Die letzten Verbeugungen sollte man dann vor dem brillanten Cast machen, denn Niki Caro hat ein paar richtige Könner und Könnerinnen vor der Kamera versammelt. An vorderster Front steht dabei natürlich Charlize Theron, die mit einer bemerkenswerten Leistung, die bisweilen richtig unter die Haut geht, absolut beeindruckt. Für sie und auch für ihre Kollegin Frances McDormand, die hier auf gänzlich anderen, aber nicht weniger grandiosen Gebieten glänzt, gabs eine wohlverdiente Oscarnominierung. Doch "Kaltes Land" ist bis in die kleineren Nebenrollen hervorragend besetzt - da wäre zum Beispiel "Der Marsianer"-Star Sean Bean als überforderter Ehemann, der noch ein wenig Herz und echte Loyalität einbringt; oder auch der große Richard Jenkins, der einen ganz eigenen Konflikt offenmacht, welcher die Situation Joseys noch einmal erschwert und ihr zusätzlichen, kaum zu unterschätzenden Ballast auflädt. Und auch Woody Harrelson ist als hemdsärmeliger, durchaus charmanter Anwalt einmal mehr schlichtweg genial, auch wenn bei seiner Figur deutliche Schwächen zu sehen sind - so kommt sein Bill White doch etwas zu überdeutlich als rettender Ritter daher und bringt dabei seinen eigenen Plot mit, der "Kaltes Land" bisweilen zu sehr aufbläht.

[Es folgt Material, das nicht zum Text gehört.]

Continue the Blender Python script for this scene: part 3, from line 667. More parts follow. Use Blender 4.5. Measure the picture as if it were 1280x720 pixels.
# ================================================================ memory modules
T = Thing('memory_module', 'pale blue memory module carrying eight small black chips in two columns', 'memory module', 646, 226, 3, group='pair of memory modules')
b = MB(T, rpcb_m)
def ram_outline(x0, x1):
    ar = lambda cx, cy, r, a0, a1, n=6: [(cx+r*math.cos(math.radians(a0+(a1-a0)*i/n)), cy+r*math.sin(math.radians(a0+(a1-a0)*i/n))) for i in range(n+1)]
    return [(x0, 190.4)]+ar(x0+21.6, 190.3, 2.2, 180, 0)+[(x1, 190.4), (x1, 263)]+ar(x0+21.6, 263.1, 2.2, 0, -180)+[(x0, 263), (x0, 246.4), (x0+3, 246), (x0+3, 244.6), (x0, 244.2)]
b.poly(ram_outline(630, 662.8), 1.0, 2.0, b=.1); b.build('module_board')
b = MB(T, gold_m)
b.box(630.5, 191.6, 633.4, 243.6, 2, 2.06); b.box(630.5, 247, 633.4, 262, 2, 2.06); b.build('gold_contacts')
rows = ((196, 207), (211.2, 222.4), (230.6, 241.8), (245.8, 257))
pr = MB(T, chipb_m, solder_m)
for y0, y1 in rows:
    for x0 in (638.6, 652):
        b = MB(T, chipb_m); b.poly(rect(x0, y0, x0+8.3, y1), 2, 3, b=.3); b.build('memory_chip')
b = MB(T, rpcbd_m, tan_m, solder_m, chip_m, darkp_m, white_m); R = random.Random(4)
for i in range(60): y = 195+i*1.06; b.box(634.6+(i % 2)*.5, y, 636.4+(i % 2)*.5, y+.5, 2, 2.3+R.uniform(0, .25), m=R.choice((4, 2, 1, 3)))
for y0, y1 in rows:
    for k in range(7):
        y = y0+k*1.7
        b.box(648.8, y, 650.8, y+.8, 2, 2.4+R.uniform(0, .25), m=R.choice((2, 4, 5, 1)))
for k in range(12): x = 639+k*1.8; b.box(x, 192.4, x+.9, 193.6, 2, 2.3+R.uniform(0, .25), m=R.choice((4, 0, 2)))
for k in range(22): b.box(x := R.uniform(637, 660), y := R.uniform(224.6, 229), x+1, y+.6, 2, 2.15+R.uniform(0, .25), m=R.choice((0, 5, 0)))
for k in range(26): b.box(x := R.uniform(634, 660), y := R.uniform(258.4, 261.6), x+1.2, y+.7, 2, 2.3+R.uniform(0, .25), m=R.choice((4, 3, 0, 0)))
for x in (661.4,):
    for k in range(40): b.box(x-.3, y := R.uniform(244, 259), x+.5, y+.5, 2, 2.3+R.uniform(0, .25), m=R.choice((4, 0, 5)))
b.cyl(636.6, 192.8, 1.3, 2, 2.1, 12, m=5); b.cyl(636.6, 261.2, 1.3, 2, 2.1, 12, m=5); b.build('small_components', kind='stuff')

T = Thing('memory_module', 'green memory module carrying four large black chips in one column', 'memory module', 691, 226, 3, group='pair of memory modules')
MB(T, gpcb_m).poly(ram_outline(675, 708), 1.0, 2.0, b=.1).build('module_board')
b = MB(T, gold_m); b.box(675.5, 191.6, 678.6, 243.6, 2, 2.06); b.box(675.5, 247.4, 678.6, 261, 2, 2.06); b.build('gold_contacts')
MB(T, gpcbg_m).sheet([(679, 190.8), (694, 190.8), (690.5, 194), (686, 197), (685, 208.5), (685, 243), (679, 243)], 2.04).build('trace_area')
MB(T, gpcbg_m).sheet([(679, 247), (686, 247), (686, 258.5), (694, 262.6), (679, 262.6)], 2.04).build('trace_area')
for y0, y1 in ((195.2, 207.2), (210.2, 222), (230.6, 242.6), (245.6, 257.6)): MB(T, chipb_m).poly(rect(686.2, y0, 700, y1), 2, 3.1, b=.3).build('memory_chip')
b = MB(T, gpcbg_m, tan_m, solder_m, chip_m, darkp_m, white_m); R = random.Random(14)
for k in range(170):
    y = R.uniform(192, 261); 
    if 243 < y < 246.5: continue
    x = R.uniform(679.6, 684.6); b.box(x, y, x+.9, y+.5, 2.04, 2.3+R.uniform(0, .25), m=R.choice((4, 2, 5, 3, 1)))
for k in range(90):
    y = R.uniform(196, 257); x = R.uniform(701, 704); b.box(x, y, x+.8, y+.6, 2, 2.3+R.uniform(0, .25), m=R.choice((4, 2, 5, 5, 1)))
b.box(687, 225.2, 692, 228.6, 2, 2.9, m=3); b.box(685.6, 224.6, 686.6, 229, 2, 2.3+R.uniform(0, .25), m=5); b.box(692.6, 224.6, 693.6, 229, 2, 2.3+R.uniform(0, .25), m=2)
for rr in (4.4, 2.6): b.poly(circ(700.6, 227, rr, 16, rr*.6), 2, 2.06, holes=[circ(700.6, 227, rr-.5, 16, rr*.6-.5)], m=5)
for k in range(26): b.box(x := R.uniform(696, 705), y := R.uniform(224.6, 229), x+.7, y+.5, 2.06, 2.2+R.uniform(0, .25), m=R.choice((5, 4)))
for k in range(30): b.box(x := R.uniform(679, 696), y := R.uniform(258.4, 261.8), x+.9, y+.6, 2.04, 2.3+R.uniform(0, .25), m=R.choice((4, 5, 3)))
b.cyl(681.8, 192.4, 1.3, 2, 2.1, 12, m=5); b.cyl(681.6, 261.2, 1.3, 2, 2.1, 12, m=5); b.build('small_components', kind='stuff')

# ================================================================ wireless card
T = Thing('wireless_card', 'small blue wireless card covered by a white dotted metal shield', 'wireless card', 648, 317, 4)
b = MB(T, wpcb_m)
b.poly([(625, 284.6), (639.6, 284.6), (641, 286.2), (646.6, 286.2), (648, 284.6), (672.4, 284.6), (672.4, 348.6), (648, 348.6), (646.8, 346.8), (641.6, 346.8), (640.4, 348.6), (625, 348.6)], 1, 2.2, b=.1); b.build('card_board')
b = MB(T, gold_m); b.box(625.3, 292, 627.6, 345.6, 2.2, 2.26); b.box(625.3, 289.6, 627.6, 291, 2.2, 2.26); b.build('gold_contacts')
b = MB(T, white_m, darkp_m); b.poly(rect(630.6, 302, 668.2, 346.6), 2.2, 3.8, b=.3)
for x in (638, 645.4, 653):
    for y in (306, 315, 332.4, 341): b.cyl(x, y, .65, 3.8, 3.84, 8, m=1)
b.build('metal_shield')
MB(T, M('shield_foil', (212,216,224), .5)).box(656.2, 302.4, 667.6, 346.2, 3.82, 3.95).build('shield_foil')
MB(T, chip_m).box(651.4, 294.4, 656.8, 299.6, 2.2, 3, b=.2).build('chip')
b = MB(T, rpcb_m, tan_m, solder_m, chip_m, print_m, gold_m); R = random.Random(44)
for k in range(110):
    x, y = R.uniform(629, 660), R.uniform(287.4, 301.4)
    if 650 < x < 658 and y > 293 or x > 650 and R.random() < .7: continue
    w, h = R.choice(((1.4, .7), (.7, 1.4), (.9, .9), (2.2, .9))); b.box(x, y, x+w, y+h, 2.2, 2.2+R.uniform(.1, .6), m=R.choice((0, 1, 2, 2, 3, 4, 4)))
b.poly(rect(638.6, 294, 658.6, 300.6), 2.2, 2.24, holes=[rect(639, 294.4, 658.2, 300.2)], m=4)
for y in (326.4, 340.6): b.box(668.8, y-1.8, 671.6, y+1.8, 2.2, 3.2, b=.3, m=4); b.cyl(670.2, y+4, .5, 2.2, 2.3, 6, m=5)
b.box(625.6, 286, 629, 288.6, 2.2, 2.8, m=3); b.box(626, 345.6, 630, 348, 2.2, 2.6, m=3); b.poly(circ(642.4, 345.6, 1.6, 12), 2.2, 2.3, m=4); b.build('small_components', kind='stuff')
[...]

Fazit: Intensives Drama nach einer wichtigen, wahren Begebenheit, welches vor allem durch die Inszenierung der Regisseurin und der fabelhaften Leistung von Hauptdarstellerin Charlize Theron lebt. Dramaturgische Fallstricke gibt es und ein paar Subplots weniger hätten dem Film in entscheidenden Momenten vielleicht mehr Schwung verliehen, aber dennoch bleibt ein eindrücklicher, bewegender und nicht immer leicht zu ertragender Film mit Wucht, starken Dialogen und Nachdruck.